Last month was the warmest September on record, federal climate experts said Friday.

Last month was the warmest September on record, federal climate experts said Friday. Worldwide, the average temperature for the month was about 60 degrees Fahrenheit (15 degrees Celsius), according to Jay Lawrimore of the National Climate Data Center. That’s 1.0 degree Fahrenheit above average on records going back to 1880.

THE SECOND AND THIRD warmest Septembers on record occurred in 1997 and 1998, respectively.

It was a different story in the United States, with some states warmer than average and some cooler, averaging out to an about-average month, temperature wise.

The mean temperature in Maine, Vermont, Nevada and California was much above average, and several other states were significantly warmer than average.
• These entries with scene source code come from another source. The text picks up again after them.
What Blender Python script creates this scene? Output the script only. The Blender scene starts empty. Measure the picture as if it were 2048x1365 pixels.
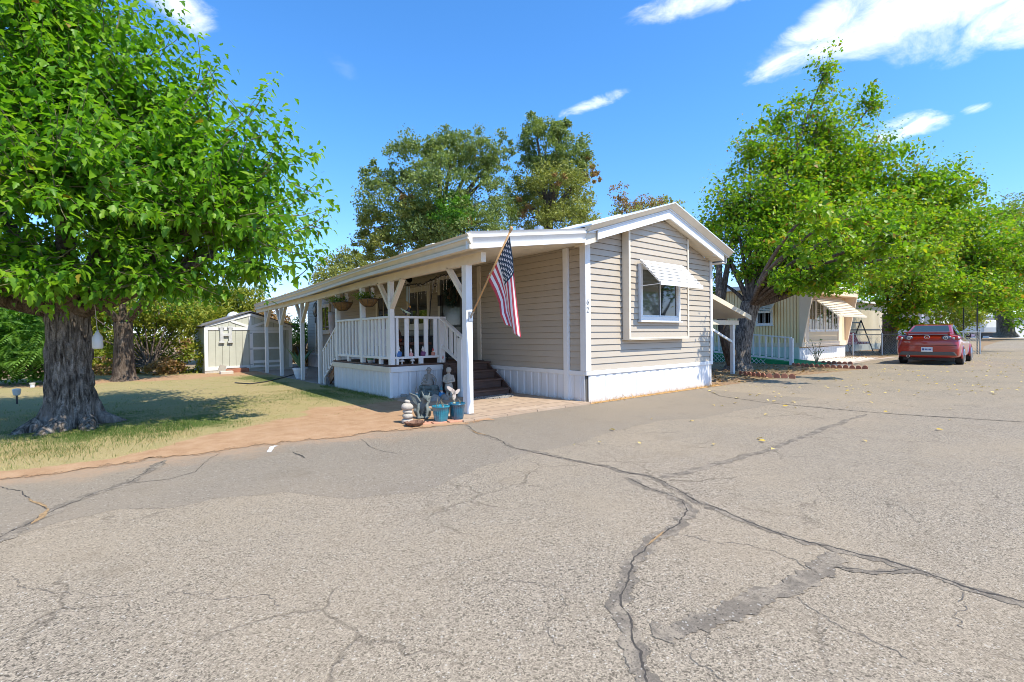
import bpy, bmesh, math, random
import numpy as np
from mathutils import Vector, Matrix, noise as mnoise

S = bpy.context.scene
COL = S.collection
R = math.radians
rng = np.random.default_rng(7)
random.seed(7)

# ------------------------------------------------------------------ camera
CAM = np.array([-6.523, -5.829, 1.22])
YAW, PITCH, ROLL, FPX = R(50.2806), R(-0.6962), R(-0.6179), 987.712
def _cammat():
    f = np.array([math.cos(YAW)*math.cos(PITCH), math.sin(YAW)*math.cos(PITCH), math.sin(PITCH)])
    r = np.array([math.sin(YAW), -math.cos(YAW), 0.0]); u = np.cross(r, f)
    c, s = math.cos(ROLL), math.sin(ROLL)
    return np.array([c*r+s*u, -s*r+c*u, f])
CM = _cammat()
cam = bpy.data.cameras.new('camera'); cam_o = bpy.data.objects.new('camera', cam); COL.objects.link(cam_o)
cam.sensor_width = 36; cam.lens = FPX/2048*36; cam.clip_start = .05; cam.clip_end = 4000
mw = Matrix.Identity(4)
for i in range(3):
    mw[i][0], mw[i][1], mw[i][2], mw[i][3] = CM[0][i], CM[1][i], -CM[2][i], CAM[i]
cam_o.matrix_world = mw
S.camera = cam_o

# ------------------------------------------------------------------ light
SUN_TO = Vector((.26, -1.0, 1.43)).normalized()          # towards the sun
SUN_EL = math.asin(SUN_TO.z); SUN_AZ = math.atan2(SUN_TO.x, SUN_TO.y)
sl = bpy.data.lights.new('sun', 'SUN'); sl.energy = 4.9; sl.angle = R(.53); sl.color = (1.0, .93, .80)
so = bpy.data.objects.new('sun', sl); COL.objects.link(so)
so.rotation_euler = (-SUN_TO).to_track_quat('-Z', 'Y').to_euler(); so.location = (0, 0, 30)
S.view_settings.view_transform = 'Standard'; S.view_settings.look = 'None'
S.view_settings.exposure = 0.42; S.view_settings.gamma = 1; S.view_settings.use_curve_mapping = False
S.cycles.max_bounces = 8; S.cycles.diffuse_bounces = 4; S.cycles.transparent_max_bounces = 8
S.cycles.caustics_reflective = False; S.cycles.caustics_refractive = False
S.cycles.use_denoising = True; S.cycles.filter_width = .9

# ------------------------------------------------------------------ pixel -> world helpers (photo pixels, 2048 wide)
def ray(px, py): return CM.T @ np.array([(px-1024)/FPX, -(py-682.5)/FPX, 1.0])
def G(px, py, z=0.0): d = ray(px, py); return CAM + d*(z-CAM[2])/d[2]
def XP(px, py, X): d = ray(px, py); return CAM + d*(X-CAM[0])/d[0]
def YP(px, py, Y): d = ray(px, py); return CAM + d*(Y-CAM[1])/d[1]
def D(px, py, dep): return CAM + ray(px, py)*dep

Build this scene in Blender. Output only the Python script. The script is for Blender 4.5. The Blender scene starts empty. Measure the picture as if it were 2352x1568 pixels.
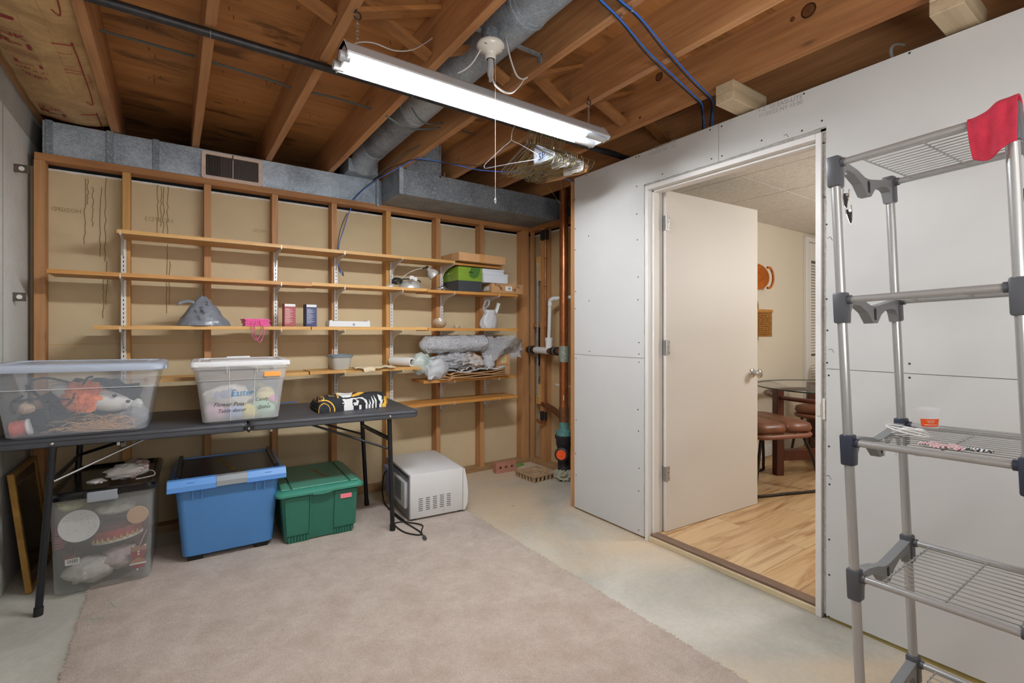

On the other hand, significantly cooler than average temperatures occurred in 17 states, primarily in the Central and Southern Plains, the central Mississippi Valley, the Ohio Valley and parts of the Southeast, according to NCDC, a part of the National Oceanic and Atmospheric Administration.

Overall, precipitation for the contiguous U.S. was near average, but the western United States remained drier than average, while it was much wetter than normal from the Mississippi Valley to the mid-Atlantic and Northeast.

Hurricane Isabel provided much of the rainfall in states from North Carolina to Maine.

But that drenching, starting Sept. 18, was on top of already wet soil.

Indeed, Virginia had its wettest October-September on record, with rainfall exceeding the next wettest October-September by 10 inches.

More than 65 inches of rain fell in Virginia from October 2002 to September 2003, more than twice the amount that fell during the previous 12-month period.

Three other states had their wettest such 12 months on record — Delaware, Maryland and North Carolina — and the Southeast as a whole was the wettest in 108 years of record keeping for that 12-month period.

In contrast, drought continued to affect many parts of the West. While some improvement occurred early in 2003, drought severity worsened in the succeeding months. At the end of September 2003, 76 percent of the western United States was in moderate-to-extreme drought.

Worldwide, land surface temperatures were the second warmest for September.

Temperatures were extremely warm throughout much of eastern Canada and readings were unusually warm over much of Asia and Europe.

The global ocean surface temperature was warmest on record, although temperatures in much of the central and eastern equatorial Pacific were near the 1971-2000 average.

Rising temperatures in recent years have led to concern that changes in atmospheric chemistry caused by human-induced pollution is warming the globe in a process known as the greenhouse effect.